REAL-TIME TEMPO CANONS

In 2012, I returned to IRCAM for a six-month Musical Research Residency with the MuTant team, to tackle the problem of predicting the precise point of convergence between a recorded sound and a live instrument using the score follower Antescofo~. 

My primary goal was to create converging tempo canons in real time, where a live voice and playback must coincide on a given attack. The idea was to create a more flexible system using a score-follower to track tempo shifts and to constantly recalculate playback speed, gauging the distance towards a given arrival point.
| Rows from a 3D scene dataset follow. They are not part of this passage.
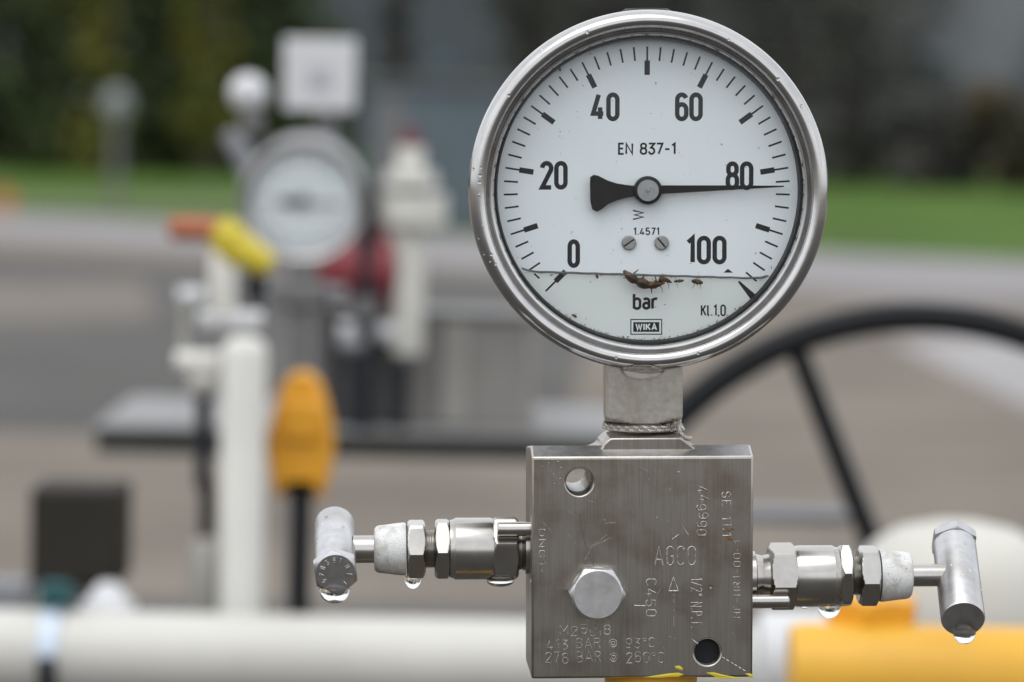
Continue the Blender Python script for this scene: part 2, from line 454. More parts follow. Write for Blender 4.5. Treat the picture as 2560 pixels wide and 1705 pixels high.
# ------------------------------------------------------------------ trees
def leaf_cloud(mb, c, rx, rz, n, size, r):
    for _ in range(int(n * 1.7)):
        u = r.random() ** 0.45
        th, ph = r.uniform(0, 6.283), math.acos(r.uniform(-1, 1))
        p = Vector((c[0] + rx * u * math.sin(ph) * math.cos(th), c[1] + rx * u * math.sin(ph) * math.sin(th), c[2] + rz * u * math.cos(ph)))
        q = Matrix.Rotation(r.uniform(0, 6.28), 3, 'Z') @ Matrix.Rotation(r.uniform(0.2, 1.5), 3, 'X')
        s = size * .8 * r.uniform(0.6, 1.5)
        vs = [p + q @ Vector(v) * s for v in ((-.5, -.2, 0), (.1, -.42, .1), (.6, .05, 0), (.1, .4, .12), (-.4, .25, 0))]
        mb.add(vs, [(0, 1, 2, 3, 4)])
def make_tree(kind, h, w, r):
    crown, trunk = MB(), MB()
    if kind == 'spruce':
        trunk.tube([(0, 0, 0), (0.03, 0, h * .4), (0, 0.02, h * .98)], [0.20, 0.14, 0.02], 10)
        lv = 15
        for i in range(lv):
            t = i / (lv - 1)
            rad = w * (1 - t) ** 0.8 * r.uniform(.85, 1.1) + 0.15
            z = 0.35 + t * (h - 0.5)
            nb = max(4, int(11 * (1 - t)))
            for k in range(nb):
                a = 6.283 * (k + r.random() * .7) / nb
                for q in (0.35, 0.7, 1.0):
                    leaf_cloud(crown, (math.cos(a) * rad * q, math.sin(a) * rad * q, z - 0.25 * q * rad), 0.42, 0.28, 14, 0.22, r)
            if i < lv - 2:
                for k in range(3):
                    a = 6.283 * r.random()
                    trunk.tube([(0, 0, z), (math.cos(a) * rad * .7, math.sin(a) * rad * .7, z - .12)], [0.035, 0.01], 5)
    else:
        bare = kind == 'bare'
        trunk.tube([(0, 0, 0), (0.06, 0.03, h * .3), (-.03, 0, h * .6), (0.05, 0, h * .9)], [0.19, 0.15, 0.10, 0.03], 10)
        for k in range(26 if bare else 20):
            z0 = h * r.uniform(.10, .75); a = r.uniform(0, 6.283); L = w * r.uniform(.5, 1.05)
            tip = Vector((math.cos(a) * L, math.sin(a) * L, z0 + h * r.uniform(.02, .25)))
            mid = Vector((math.cos(a) * L * .5, math.sin(a) * L * .5, z0 + h * .06))
            trunk.tube([(0, 0, z0), mid, tip], [0.06, 0.035, 0.008], 6)
            for q in (mid, tip, (mid + tip) / 2, mid * .6 + tip * .1):
                leaf_cloud(crown, q, w * .34, w * .34, 22 if bare else 46, 0.15 if bare else 0.19, r)
        for k in range(16):                       # low shoots and undergrowth that belong to the tree
            a = r.uniform(0, 6.283); L = w * r.uniform(.2, 1.0)
            leaf_cloud(crown, (math.cos(a) * L, math.sin(a) * L, r.uniform(.25, 1.3)), w * .3, .45, 34, 0.18, r)
    return crown, trunk
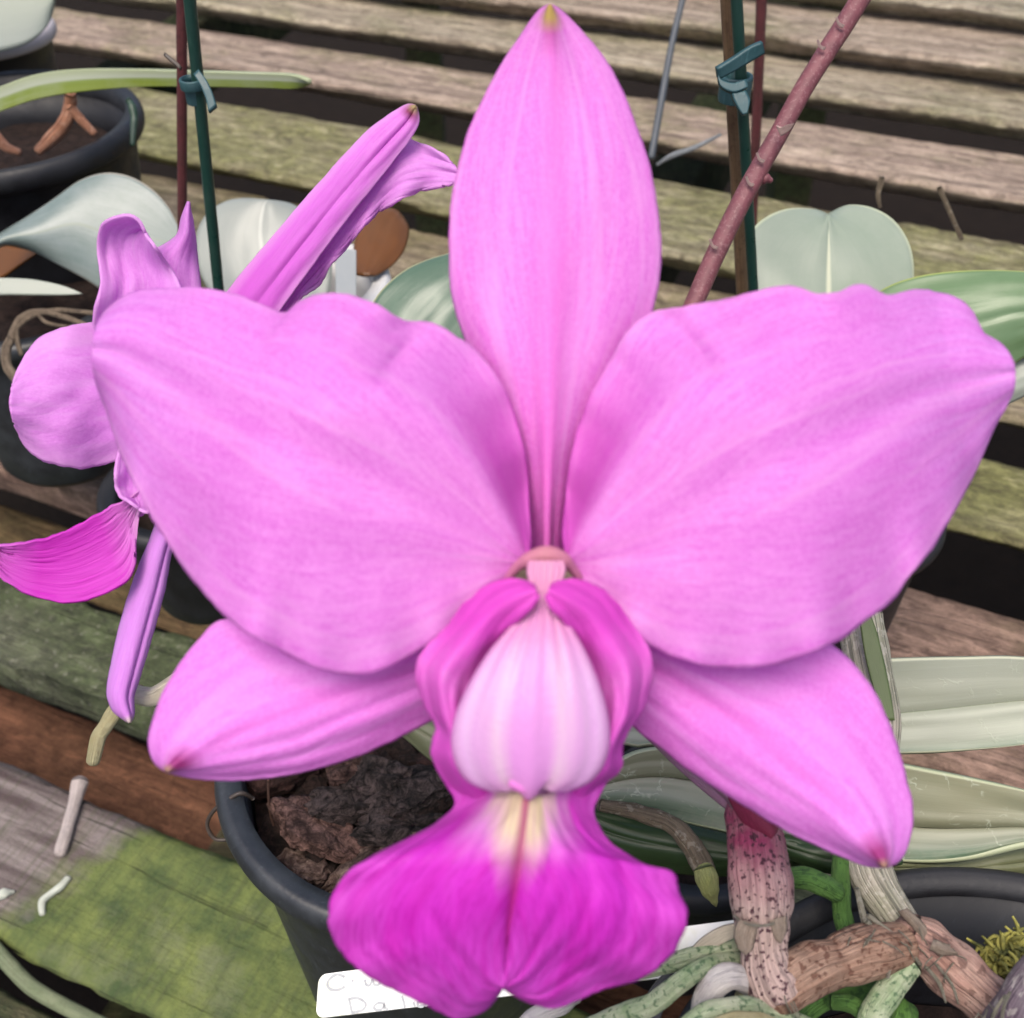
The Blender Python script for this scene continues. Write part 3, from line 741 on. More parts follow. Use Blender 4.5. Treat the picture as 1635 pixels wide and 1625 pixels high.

Until now most music that deals with convergence has traditionally been highly metrical and rhythmically rigid — Nancarrow-style layers of multiple speeds that arrive together at a designated downbeat — but with Antescofo~ recording the real-time data of a passage’s execution and measuring it against an idealized version of the score, a new degree of rhythmic flexibility and vitality could be introduced. Creating a tempo canon where a single line played by an instrument “catches up” with a faster version of itself requires some information about where the line is heading, and thus seemed feasible, perhaps even for the first time.

Over the course of the residency I wrote several sketches for clarinet and tested these with the score follower on a monthly basis, refining calculations and building towards the final “esquisse canonique,” performed in this video by Jérôme Comte of Ensemble Intercontemporain — a work-in-progress demo, laying the groundwork for larger work for clarinet and electronics to come.

The results of our research were published in Real-Time Canons with Antescofo, a paper co-authored by myself and José Echeveste, presented at the 2014 International Computer Music Conference, where it was awarded the distinction of Best Presentation of the conference.